Windows; Linux and Memory

You often hear how much Linux like memory, and how much it eats up compared to Windows. It’s true! Linux eats into your memory, no matter how much you have, you never seem to have any free for applications to run in! I recently read an article where the author was complaining how Firefox ate into his memory under Vista. The sad fact of it is:

While Linux appears to eat more of your memory, it manages it much better than Windows does.

I have Firefox open right now, I have 10 tabs open with graphics intensive web sites. Firefox is claiming 200Mb of my precious memory… or is it? Actually no: real size in memory 90Mb.

The current list of the most memory intensive applications I’m running, and their “supposed” memory usage:

  • Java (Netbeans) 600Mb
  • Xorg 380Mb
  • Firefox 200Mb
  • Thunderbird 130Mb
  • Amarok 120Mb
  • Kwin (KDE) 120Mb

Now considering I only have 1.5Gb of memory in this machine that 50Mb to much, and considering there are a total of 120 processes running, I haven’t even started to cover the list. Now as any knowledgeable person will tell you, Linux is using some of the hard-drive and pretending that it’s memory, but since a hard-drive is slow, my computer will be running awfully slow.

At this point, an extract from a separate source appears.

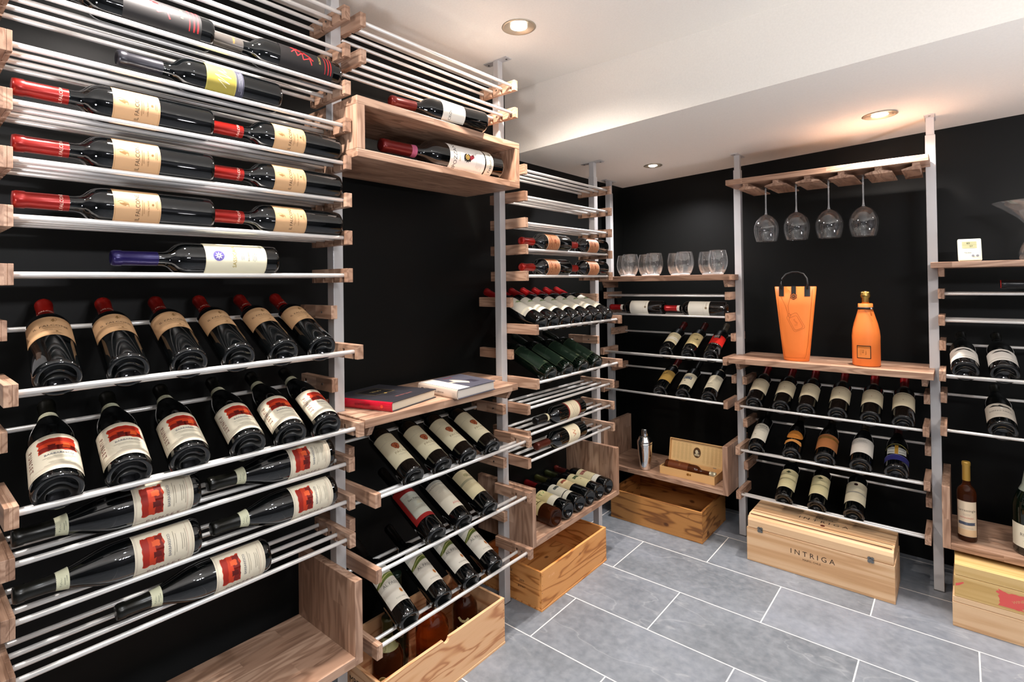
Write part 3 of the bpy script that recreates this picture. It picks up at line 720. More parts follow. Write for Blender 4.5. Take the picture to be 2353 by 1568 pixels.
kind('blackred', cap='55504c', art_=[('R', -50, 0, 50, 150, '1c1a1a'), ('C', [(-10, 60), (8, 84), (-4, 66), (14, 96), (0, 74), (18, 104), (2, 86), (22, 112), (8, 96), (16, 118)], 3.4, 'b8262a'), ('C', [(-22, 64), (-6, 70), (-14, 88), (4, 90), (-8, 104), (10, 108), (-2, 120)], 2.6, 'c43034'),
     ('R', -34, 6, 34, 9, 'a02226'), ('R', -34, 14, 34, 17, 'a02226'), ('R', -34, 24, 34, 26, 'a02226'), ('T', 'ROSSO', 0, 40, 8, 'b0a060')], v0=.03, capart=(.285, [('T', 'RISERVA', 0, 0, 6, 'b08840')]))
kind('crognolo', cap='6e1a14', L=.372, R=.0375, art_=[('R', -40, 0, 40, 92, 'e4ddd0'), ('R', -46, 0, -40, 92, 'cfc6b4'), ('T', 'CROGNOLO', 0, 62, 14, DK), ('E', 0, 38, 2, 2, 'b08a40'), ('T', 'TOSCANA', 0, 26, 5, GR), ('L', 0, 14, 30, 3, 2, GR)], v0=.105)
star = [((17 if j % 2 else 11)*math.cos(PI*j/12), (17 if j % 2 else 11)*math.sin(PI*j/12)+126) for j in range(24)]
kind('nipozzano', cap='6a1414', L=.505, R=.049, art_=[('R', -70, 42, 70, 204, 'e8e4dc'), ('R', -70, 0, 70, 36, 'dcd2c0'), ('T', 'NIPOZZANO', 0, 180, 21, DK), ('T', 'RISERVA', 0, 160, 8, 'b08a40'), ('P', star, '221c18'), ('E', 4, 126, 9, 9, 'c8a048'), ('E', 4, 126, 6, 6, '221c18'), ('E', 4, 126, 3.6, 3.6, 'c8a048'), ('P', [(-6, 112), (5, 94), (0, 114), (16, 98), (8, 116)], '8a2030'), ('L', 0, 84, 90, 6, 5, GR), ('T', 'Frescobaldi', 0, 16, 16, '3a3228')], v0=.060,
     neck=(.378, .398, ('b05a78', [('L', 0, 3, 24, 4, 2, '702848')])))
shield = [(-13, 8), (-12, 14), (-6, 18), (6, 18), (12, 14), (13, 8), (8, -6), (0, -14), (-8, -6)]
kind('pactio', cap='14100e', art_=[('R', -50, 0, 50, 138, 'd9cfae'), ('F', -49, 1, 49, 137, .5, '8c8468'), ('L', 0, 118, 44, 6, 3, GR), ('R', -50, 100, 50, 100.5, GR), ('P', [(a, b+68) for a, b in shield], '6e2414'), ('P', [(a*.86, b*.86+68) for a, b in shield], 'b0603a'), ('C', [(-7, 76), (7, 62)], 1.6, '5a1c10'), ('C', [(7, 78), (-7, 60)], 1.6, '5a1c10'), ('C', [(0, 82), (0, 57)], 1.6, '5a1c10'), ('T', 'PACTIO', 4, 42, 13, '8a7a58'), ('L', 0, 30, 30, 4, 2, GR)], v0=.048)
kind('redframe', cap='14100e', R=.0385, art_=[('R', -58, 0, 58, 150, '8e1f1c'), ('R', -42, 16, 42, 118, 'b4b2a2'), ('R', -42, 104, 42, 118, 'c0beb0'), ('T', 'San Patrizio', 0, 86, 11, DK), ('L', 8, 74, 34, 4, 4, 'b89c50'), ('L', 0, 52, 44, 4, 3, GR)], v0=.058)
kind('palazzo', cap='14100e', art_=[('R', -48, 0, 48, 138, 'dcd2bc'), ('R', -48, 126, 48, 138, 'c0bcae'), ('T', 'PALAZZO DELLA TORRE', 0, 118, 8.5, DK), ('L', 0, 104, 60, 5, 5, 'a8a294'), ('T', 'Allegrini', 10, 22, 13, 'c8584c', 8), ('L', 0, 60, 50, 6, 2, 'c8c0ac')], v0=.045)
kind('beigeband', cap='14100e', art_=[('R', -48, 0, 48, 124, 'dccda4'), ('R', -48, 66, 48, 76, 'a8a080'), ('E', -2, 96, 10, 8, 'b8ac80'), ('T', 'ATTEMS', 8, 88, 7, '6a6048'), ('L', 0, 48, 40, 5, 2, 'b0a478')], v0=.060)
hill = [(-48, 88), (-30, 94), (-8, 108), (14, 112), (40, 120), (48, 120), (48, 98), (20, 96), (-10, 88), (-30, 80), (-48, 78)]
kind('alpasso', cap='14100e', art_=[('R', -48, 0, 48, 142, 'e4dccc'), ('R', -48, 112, 48, 142, 'c4c0b4'), ('P', hill, '6c7838'), ('C', [(-46, 80), (-20, 94), (8, 106), (46, 112)], 1.2, 'd8cf8a'), ('C', [(-40, 82), (-10, 100), (20, 110), (46, 118)], 1.0, 'd8cf8a'), ('C', [(-30, 84), (0, 96), (46, 104)], 1.0, '3c4a20'), ('R', -48, 62, 48, 80, 'd0c8b8'), ('T', 'AL PASSO', 0, 70, 14, '4a4a44'), ('E', 14, 36, 6, 8, 'c89048'), ('E', 14, 36, 3.6, 5, 'a85a30'), ('T', 'TOSCANA', 0, 14, 7, 'a09a8a')], v0=.050)  # grey top band is shade from the rack above, painted into the label
COP = 'b4744e'
wav = []
for j in range(6):
    wav.append(('C', [(-44+i*6, 10+j*11+4*math.sin(i*.9+j)) for i in range(15)], 1.1, 'e2b890'))
kind('copper', cap='a01c14', L=.322, art_=[('R', -46, -1, 46, 85, 'e8dcc8'), ('R', -44.5, 1, 44.5, 83, COP)]+wav+[('T', 'CALERA', 0, 60, 14, '7a3c22'), ('E', 0, 34, 10, 8, '8e4e30')], v0=.098)
kind('whitevine', cap='a01418', art_=[('R', -52, 0, 52, 118, 'd2ccbc'), ('F', -51, 1, 51, 117, .5, 'a09a8a'), ('L', 4, 108, 40, 4, 2, GR), ('P', ragged(-18, 76, 18, 88, 6, 2.4, 6), '8a9a6a'), ('C', [(-24, 80), (-4, 90), (22, 78)], 1.4, '5c6c3c'), ('L', 0, 60, 46, 6, 3, 'a8a294'), ('R', -52, 14, 52, 26, 'e4dcc4')], v0=.064)
kind('greenlabel', cap='16241a', glass=GGLASS, art_=[('R', -50, 0, 50, 150, '1a2c1e'), ('F', -49, 1, 49, 149, .6, '7a8c60'), ('T', 'COLLI', 0, 120, 9, '6a8460'), ('L', 8, 18, 40, 3.5, 4, 'a8b48a'), ('C', [(-34, 80), (0, 100), (34, 80)], 1.0, '3c5c3c')], v0=.040)
kind('redring', cap='101010', art_=[('R', -52, 0, 52, 96, '7a2018'), ('R', -52, 9, 52, 87, 'e8d9b8'), ('C', [(-30+i*5, 58+2*math.sin(i)) for i in range(13)], 1.2, '5a4a3a'), ('C', [(-24+i*5, 44+2*math.cos(i)) for i in range(10)], 1, '8a7a60'), ('L', 0, 32, 40, 4, 2, GR)], v0=.052, neck=(.262, .274, ('e6dcb4', [('R', -6, -1, 6, 1, '3a3a30')])))
kind('redfigure', cap='5a2418', art_=[('R', -50, 0, 50, 88, 'ecdfbe'), ('C', [(-16, 52), (-8, 38), (0, 56), (6, 34), (14, 50)], 2.2, 'b0402c'), ('C', [(-10, 34), (2, 46), (10, 30)], 1.6, 'c88a3c'), ('L', 0, 76, 40, 4, 2, 'c0b490'), ('L', 0, 20, 44, 4, 2, 'c0b490')], v0=.064)
kind('whitebig', cap='b01c20', L=.322, R=.0385, art_=[('R', -48, 0, 48, 106, 'ece8da'), ('F', -47, 1, 47, 105, .6, 'c8b890'), ('R', -47, 28, 47, 28.5, 'b0a890'), ('P', ragged(-6, 10, 4, 20, 5, 1.5, 2), '8a7a60'), ('T', 'RISERVA', 18, 14, 8, 'a89878')], v0=.078, neck=(.238, .252, ('f0ece0', [('R', -4, -1, 4, 1, 'c04040')])))
kind('creamstripe', cap='5e1410', art_=[('R', -46, 0, 46, 100, 'd8cda8'), ('R', -46, 30, 46, 38, 'f2efe4'), ('R', -46, 44, 46, 52, 'f2efe4'), ('T', 'Villa Antica', 4, 82, 9, '4a4438'), ('C', [(-20, 72), (10, 74), (30, 70)], 1.2, '4a4438')], v0=.062)
kind('vuolo', cap='501810', art_=[('R', -46, 0, 46, 116, 'c8b684'), ('F', -45, 1, 45, 115, .5, 'a08c58'), ('T', 'Poggio', 0, 98, 17, '5a5034'), ('E', 16, 58, 12, 9, '6a6040'), ('E', 12, 60, 9, 7, 'c8b684'), ('C', [(20, 48), (34, 66)], 1.8, '4a4430'), ('T', 'RISERVA', -4, 12, 10, '6a6040')], v0=.052)
dots = [('R', -12+i*6.4, 74+j*6.4, -9+i*6.4, 77+j*6.4, 'f0ece4') for i in range(4) for j in range(4)]
kind('reddots', cap='6a6456', art_=[('R', -50, 16, 50, 104, 'c8221a'), ('R', -16, 70, 18, 104, '28100e')]+dots+[('R', -50, 0, 50, 16, '1a1612'), ('T', 'V I V A', 8, 8, 11, 'e8e0d4')], v0=.058)
kind('goldheart', cap='5e1410', art_=[('R', -46, 0, 46, 96, 'bf9a52'), ('F', -45, 1, 45, 95, .5, '8a6a30'), ('P', [(-5, 74), (-2, 78), (0, 75), (2, 78), (5, 74), (0, 66)], '4a2c18'), ('C', [(-30, 58), (-5, 66), (30, 58)], .9, 'e0c080'), ('L', 0, 44, 44, 5, 3, '7a5c28')], v0=.070, neck=(.255, .262, ('c8c0a8', [])))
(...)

Wrong! Yes, a disk is much much much slower than memory (especially a laptop drive like this one). However, my computer is running very very fast. Why? Linux’s memory manager notes what parts of memory are used frequently, and what parts are seldom accessed. This means that the parts that are used frequently stay in real memory, and the stuff no-one is using gets stored on the disk.

Translation: Linux will run much faster, and keeps things in memory in such a way as to speed things up! Under Windows, more free memory is better, under Linux it’s the opposite! Less free memory is better, since it means Linux is doing it’s job better.